Due Diligence in the Gig Economy

With the growth of the gig economy, there is an increasing number of background checks that will have to be performed on all of these workers. Take for example the car-sharing services, Uber and Lyft. Although they had conducted lower-level background checks previously, both companies have reported an increase in their investment in due diligence on their drivers to ensure the safety and security of their riders. This announcement came after media backlash about both companies in which various sexual misconduct and assault allegations were brought forth on their drivers. Uber released a statement claiming that, in 2017 alone, more than 200,000 people failed their background check process.

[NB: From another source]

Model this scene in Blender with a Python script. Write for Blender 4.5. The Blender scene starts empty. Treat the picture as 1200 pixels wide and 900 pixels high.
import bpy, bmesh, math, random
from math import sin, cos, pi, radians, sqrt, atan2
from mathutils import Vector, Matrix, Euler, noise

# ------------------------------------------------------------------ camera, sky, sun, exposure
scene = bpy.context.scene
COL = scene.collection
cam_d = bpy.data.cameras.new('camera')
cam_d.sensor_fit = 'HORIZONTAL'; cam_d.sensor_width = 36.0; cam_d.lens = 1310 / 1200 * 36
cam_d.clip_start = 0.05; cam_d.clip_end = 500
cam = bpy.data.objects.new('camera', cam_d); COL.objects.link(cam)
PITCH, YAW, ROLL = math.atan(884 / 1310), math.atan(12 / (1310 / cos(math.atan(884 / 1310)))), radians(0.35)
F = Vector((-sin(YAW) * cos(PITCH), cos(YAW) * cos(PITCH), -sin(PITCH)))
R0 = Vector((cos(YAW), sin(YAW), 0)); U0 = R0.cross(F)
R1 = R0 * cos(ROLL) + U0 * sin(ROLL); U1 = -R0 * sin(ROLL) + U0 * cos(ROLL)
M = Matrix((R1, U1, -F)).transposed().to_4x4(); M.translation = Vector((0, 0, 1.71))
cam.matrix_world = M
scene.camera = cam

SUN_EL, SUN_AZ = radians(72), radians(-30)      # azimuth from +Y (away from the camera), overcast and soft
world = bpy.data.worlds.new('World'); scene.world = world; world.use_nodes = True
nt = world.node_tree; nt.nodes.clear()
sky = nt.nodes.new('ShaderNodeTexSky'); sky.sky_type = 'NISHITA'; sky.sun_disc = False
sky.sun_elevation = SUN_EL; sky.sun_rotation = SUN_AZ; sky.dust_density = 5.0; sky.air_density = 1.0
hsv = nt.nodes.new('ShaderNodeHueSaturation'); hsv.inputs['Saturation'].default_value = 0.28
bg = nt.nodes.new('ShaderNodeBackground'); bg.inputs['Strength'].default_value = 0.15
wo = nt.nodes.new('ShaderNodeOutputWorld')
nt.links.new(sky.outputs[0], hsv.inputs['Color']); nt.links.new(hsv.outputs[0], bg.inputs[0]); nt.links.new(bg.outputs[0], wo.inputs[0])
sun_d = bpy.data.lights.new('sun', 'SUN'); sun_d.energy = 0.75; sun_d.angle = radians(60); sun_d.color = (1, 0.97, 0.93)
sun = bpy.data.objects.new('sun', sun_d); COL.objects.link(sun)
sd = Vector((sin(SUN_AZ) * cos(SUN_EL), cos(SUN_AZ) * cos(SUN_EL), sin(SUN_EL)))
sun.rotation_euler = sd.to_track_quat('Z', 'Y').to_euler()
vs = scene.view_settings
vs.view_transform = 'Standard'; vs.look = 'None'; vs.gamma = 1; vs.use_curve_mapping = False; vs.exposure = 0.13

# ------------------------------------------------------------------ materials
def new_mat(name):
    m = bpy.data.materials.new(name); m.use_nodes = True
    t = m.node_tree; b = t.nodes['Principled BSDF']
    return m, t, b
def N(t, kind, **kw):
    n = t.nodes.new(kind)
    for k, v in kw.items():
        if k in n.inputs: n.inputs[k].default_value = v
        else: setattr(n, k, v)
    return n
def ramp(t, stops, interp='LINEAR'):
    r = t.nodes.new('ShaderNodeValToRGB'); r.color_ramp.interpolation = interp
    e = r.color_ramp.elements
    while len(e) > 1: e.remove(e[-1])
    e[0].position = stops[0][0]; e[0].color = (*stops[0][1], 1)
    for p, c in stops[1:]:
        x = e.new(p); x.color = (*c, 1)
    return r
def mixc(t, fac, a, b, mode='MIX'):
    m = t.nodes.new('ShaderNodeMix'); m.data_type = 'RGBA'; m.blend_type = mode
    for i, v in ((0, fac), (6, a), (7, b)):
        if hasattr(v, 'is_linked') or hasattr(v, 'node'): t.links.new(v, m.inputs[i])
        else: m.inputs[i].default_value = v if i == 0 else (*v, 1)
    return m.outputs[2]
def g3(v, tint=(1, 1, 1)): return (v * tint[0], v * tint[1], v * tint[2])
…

The challenge with performing background checks on gig workers is that employers and clients want quick and easy assurance that the independent worker is clear so they can begin work activities as soon as possible. As the hiring process is shorter and less complex, employers want the due diligence process to be shorter as well. However, seeking surface-level assurance rather than delving into the details to uncover the truth can result in unsound and negligent due diligence operations.

Screening Still Worth It

Despite the complications with performing background checks on gig workers, screening is beneficial to businesses, as it ensures higher quality job candidates, an increased level of safety and security, and enhanced regulatory compliance. However, businesses may have to adapt the screening process for independent contract workers based on the nature or demands of the job.

Melissa Sorenson, the executive director of the National Association of Professional Background Screeners stated that, “Background screening is not one-size-fits-all… Employers are getting much better at recognizing they need to tailor a background screening program.”

Using independent third-party companies that specialize in background checks in specific industries can be useful in the gig economy as these firms know what type of below-the-surface information to look for to unearth suspicious behavior. For example, investment firms that use a background check company that specializes in the finance industry for preinvestment checks would also find it fruitful to use that same company in their hiring processes. This is due to the fact that the company would be well-versed in discovering the nuances that are of primary importance to the industry. Additionally, some firms give businesses the power to customize their flags, enabling a white-glove service that protects employers and employees alike.

Wrapping Up the Gigging Jig

Although the screening process may be slightly different for gig workers than for full-time employees, the need to conduct due diligence is critical for both types to create healthy and meaningful working relationships.

Conducting background checks on the gig economy creates a proliferation of trust because it allows the employer to be confident that the employee/contractor will complete the job to the standards that are necessary both personally and professionally.